I think 2 years agoish I bought a few nice albums including some that had full page sections and transferred photos into the albums. I got rid of a lot of photos, for school and friend pictures of keep one of a group - sometimes 2-3 pictures out of 2-3 rolls detailing a weekend trip. Family I kept almost all. Exes I kept very few, but of life events. I put a lot of drawings and things into the full page ones.

I look at the albums more than I ever looked at the pictures or old albums. Now my intention is to print some more recent pictures to include. I think I’m at 2-3 albums. If I end my life with 10-15 I will think it’s well worth it. But I could also see choosing to limit to just one or just digital.

Going slowly and taking breaks was necessary for me

4 Likes

Going through all our old photos is a project I’d like to tackle this year so I’m following along with interest. We’ve already lost some of our old-old photos so I don’t have much from my college years. Not sure what my parents have laying around - that’s a whole other mess, I’ll tackle my own home first.

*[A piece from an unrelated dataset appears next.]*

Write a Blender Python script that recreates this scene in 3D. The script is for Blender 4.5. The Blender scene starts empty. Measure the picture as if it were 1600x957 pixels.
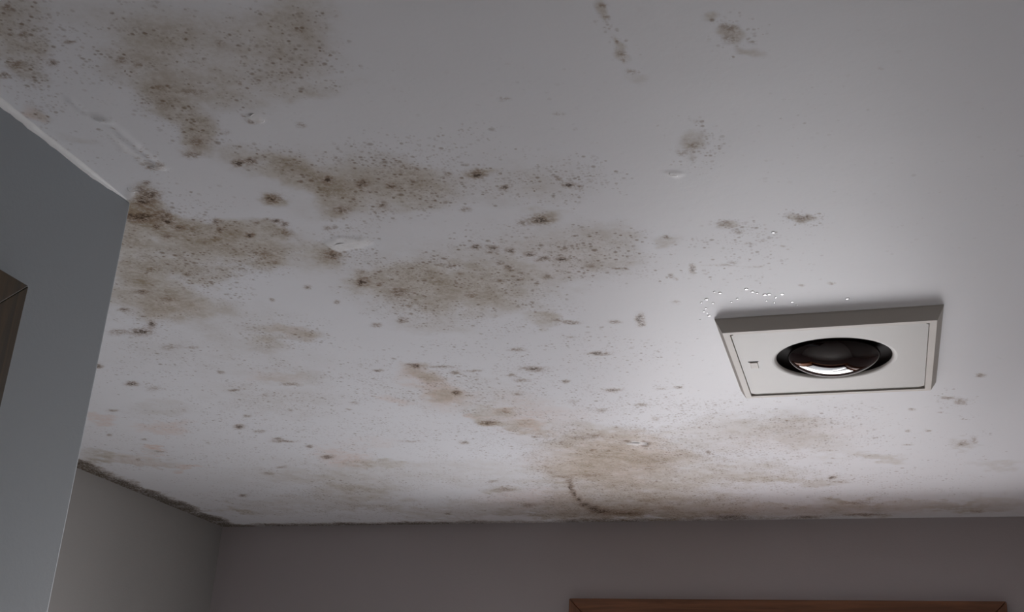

I’m also dealing with family photos this year. Got a start with a box of random pix in a box I inherited from Dad, who died over a decade ago! So I’m in no better shape, really, ha!

Since I haven’t started scanning yet, my plan is to just scan everything and try to keep that part as divorced from emotion as possible. We’ll see how that goes once I start scanning, I guess. So just muscling through regardless of emotions is a tactic.

After that, I want to get the photos on a website or blog, and have the larger family help with sorting. Maybe a voting system for what to keep? But there are also many undated photos, so trying to get those in some sort of order is also daunting. Trying to recruit help is a tactic.

There’s also two decades of photos while married to my butt head ex. I’m not ready to even look at those. So only tackling a portion is one of the tactics.

Finally: many breaks and application of chocolate.

Can I ask what scanner you are using?

1 Like

We have an epson perfection 4990 – it is probably at least 10 years old (we had it in China) so there are probably better quality ones out there now. It has a slide scanning function (that I have to figure out how to work after I deal with the photos).